======== Data shown ========

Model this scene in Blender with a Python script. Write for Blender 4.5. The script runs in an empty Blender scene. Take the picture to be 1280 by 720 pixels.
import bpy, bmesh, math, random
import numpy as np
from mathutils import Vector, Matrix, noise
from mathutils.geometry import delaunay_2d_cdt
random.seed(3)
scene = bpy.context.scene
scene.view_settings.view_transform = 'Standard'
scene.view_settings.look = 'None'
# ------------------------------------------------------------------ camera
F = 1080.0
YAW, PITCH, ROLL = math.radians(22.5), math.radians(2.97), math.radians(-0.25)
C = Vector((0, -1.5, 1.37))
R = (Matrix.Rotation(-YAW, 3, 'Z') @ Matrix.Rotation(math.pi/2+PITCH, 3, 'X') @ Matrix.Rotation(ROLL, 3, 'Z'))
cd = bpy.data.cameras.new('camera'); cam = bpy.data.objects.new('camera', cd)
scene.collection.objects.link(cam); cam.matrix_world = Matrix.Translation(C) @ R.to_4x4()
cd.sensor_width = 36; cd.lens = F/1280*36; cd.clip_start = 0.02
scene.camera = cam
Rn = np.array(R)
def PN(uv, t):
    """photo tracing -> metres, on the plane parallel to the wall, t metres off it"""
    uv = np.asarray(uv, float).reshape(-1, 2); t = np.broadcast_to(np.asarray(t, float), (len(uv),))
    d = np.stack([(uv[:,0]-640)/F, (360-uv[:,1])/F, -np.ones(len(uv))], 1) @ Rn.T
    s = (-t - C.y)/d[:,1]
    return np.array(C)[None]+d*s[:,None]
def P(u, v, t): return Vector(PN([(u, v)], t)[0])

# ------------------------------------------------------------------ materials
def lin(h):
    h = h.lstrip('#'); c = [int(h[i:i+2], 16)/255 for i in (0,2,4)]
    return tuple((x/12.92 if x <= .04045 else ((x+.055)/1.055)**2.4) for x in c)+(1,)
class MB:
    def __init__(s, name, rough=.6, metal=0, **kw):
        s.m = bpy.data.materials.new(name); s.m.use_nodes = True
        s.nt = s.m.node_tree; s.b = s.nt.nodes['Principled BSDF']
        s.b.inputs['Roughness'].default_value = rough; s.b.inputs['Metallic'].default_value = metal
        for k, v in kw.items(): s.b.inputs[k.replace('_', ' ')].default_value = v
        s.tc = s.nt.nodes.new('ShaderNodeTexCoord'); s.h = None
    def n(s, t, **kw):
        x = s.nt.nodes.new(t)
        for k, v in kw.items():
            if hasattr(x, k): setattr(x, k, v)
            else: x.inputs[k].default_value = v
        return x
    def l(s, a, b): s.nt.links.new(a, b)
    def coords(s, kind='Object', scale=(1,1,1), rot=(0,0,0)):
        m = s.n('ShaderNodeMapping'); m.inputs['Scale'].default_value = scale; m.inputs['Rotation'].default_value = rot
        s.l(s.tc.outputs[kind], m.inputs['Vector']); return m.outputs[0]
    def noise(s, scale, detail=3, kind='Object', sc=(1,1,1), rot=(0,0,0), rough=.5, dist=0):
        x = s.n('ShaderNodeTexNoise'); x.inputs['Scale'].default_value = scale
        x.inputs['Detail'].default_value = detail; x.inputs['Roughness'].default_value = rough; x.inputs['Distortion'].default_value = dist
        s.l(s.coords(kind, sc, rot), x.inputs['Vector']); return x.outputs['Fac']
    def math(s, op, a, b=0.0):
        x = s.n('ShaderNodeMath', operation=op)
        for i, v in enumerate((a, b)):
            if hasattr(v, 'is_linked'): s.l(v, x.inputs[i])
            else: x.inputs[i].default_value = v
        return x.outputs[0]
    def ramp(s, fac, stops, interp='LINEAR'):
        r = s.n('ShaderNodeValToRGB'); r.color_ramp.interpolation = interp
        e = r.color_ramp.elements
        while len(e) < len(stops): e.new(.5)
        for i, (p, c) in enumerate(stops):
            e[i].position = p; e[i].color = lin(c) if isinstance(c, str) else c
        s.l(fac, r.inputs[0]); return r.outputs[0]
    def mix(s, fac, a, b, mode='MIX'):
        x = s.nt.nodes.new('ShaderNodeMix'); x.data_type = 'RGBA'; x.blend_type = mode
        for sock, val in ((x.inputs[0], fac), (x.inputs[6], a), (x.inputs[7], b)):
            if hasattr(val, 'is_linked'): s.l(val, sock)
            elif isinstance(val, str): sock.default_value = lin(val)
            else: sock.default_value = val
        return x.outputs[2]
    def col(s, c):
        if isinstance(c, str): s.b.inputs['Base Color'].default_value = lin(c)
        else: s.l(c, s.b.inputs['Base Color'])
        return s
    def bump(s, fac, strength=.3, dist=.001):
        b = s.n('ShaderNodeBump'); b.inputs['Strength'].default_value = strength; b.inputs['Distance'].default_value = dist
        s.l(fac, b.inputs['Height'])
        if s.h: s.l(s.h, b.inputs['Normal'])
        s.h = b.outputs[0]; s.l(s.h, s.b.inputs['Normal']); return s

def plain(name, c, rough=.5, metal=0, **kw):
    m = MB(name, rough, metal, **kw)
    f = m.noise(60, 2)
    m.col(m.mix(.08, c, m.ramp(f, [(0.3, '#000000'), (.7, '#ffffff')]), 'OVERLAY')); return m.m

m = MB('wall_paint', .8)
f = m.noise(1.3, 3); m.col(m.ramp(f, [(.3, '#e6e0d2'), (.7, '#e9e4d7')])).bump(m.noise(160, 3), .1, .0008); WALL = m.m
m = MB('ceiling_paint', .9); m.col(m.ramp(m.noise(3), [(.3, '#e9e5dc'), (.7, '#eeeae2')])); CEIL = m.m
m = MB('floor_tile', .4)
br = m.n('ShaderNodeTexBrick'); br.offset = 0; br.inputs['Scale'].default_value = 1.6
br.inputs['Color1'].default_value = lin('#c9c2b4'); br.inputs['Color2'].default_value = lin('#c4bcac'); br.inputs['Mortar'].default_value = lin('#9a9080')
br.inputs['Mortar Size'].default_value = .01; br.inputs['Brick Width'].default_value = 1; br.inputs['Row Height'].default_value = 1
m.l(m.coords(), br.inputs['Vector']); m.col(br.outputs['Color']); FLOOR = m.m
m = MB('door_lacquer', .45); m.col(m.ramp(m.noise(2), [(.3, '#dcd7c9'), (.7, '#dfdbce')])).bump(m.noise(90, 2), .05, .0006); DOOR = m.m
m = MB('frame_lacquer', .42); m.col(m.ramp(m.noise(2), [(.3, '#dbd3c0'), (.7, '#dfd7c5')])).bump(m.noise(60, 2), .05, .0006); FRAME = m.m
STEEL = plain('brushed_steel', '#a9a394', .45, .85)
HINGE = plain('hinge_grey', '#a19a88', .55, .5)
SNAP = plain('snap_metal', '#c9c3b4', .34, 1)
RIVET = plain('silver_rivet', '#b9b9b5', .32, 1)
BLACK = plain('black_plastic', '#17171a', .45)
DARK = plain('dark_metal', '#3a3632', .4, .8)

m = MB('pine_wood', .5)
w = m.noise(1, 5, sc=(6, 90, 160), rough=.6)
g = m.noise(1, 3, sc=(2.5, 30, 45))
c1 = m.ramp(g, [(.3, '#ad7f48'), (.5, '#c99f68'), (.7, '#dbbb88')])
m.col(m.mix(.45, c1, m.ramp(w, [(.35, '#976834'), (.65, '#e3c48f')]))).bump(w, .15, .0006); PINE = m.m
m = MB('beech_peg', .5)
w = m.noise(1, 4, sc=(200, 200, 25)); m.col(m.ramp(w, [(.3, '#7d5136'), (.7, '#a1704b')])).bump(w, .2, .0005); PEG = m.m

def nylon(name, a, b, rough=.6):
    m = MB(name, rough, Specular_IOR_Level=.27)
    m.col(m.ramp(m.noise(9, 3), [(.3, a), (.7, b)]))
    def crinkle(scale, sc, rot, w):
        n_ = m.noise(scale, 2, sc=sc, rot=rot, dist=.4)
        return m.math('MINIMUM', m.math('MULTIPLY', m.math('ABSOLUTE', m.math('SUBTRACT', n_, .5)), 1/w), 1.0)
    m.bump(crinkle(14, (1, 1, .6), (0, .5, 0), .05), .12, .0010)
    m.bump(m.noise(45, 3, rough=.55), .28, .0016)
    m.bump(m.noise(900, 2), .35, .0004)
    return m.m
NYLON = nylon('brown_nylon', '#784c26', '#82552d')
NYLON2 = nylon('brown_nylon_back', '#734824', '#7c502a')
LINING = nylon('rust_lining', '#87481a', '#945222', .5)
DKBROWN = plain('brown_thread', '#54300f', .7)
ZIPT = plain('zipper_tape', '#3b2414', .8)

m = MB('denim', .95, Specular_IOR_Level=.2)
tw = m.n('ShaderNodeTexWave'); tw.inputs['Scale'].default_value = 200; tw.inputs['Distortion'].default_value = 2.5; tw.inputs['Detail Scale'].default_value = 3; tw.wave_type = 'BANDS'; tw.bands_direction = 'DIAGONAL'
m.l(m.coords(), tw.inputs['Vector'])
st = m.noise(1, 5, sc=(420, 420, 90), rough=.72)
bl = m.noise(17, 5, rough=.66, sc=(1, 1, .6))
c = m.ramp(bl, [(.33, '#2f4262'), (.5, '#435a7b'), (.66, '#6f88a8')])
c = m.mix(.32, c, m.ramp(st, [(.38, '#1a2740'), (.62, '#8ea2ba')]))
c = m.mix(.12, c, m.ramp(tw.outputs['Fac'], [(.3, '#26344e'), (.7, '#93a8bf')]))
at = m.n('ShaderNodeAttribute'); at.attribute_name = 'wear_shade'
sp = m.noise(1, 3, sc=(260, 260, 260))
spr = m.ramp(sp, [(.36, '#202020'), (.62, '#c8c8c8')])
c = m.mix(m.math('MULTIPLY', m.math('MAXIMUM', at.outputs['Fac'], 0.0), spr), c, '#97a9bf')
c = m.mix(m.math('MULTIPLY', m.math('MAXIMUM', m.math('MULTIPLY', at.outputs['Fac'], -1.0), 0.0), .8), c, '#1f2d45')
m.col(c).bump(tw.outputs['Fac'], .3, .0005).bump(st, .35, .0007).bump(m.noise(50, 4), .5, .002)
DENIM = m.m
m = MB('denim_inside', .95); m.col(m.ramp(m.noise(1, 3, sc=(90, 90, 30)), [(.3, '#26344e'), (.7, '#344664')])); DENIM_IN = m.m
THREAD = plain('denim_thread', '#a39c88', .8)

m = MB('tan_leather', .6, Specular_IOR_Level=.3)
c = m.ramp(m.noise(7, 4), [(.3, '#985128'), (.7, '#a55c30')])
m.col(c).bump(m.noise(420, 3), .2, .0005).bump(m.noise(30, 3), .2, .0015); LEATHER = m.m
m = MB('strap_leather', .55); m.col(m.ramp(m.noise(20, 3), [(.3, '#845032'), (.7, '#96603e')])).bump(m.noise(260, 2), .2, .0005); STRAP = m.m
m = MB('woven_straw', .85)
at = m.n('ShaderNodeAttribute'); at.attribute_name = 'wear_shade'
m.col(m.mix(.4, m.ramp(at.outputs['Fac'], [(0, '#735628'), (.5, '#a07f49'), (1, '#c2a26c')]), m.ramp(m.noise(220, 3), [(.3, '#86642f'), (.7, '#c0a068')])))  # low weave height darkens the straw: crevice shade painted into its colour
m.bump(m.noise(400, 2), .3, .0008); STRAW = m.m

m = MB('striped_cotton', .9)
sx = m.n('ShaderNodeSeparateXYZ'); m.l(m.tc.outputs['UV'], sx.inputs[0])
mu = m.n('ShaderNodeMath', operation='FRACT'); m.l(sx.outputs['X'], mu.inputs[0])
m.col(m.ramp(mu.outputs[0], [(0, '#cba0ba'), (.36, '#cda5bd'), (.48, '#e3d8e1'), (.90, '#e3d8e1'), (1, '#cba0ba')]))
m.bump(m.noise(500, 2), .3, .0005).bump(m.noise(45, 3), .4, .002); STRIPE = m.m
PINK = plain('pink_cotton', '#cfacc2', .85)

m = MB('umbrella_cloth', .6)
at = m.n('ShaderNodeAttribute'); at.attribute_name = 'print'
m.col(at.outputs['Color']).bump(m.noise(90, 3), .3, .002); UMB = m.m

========

--- What to produce ---
Find how many lines hold the string "scene", and state that number alone.

--- Solved exercise ---
6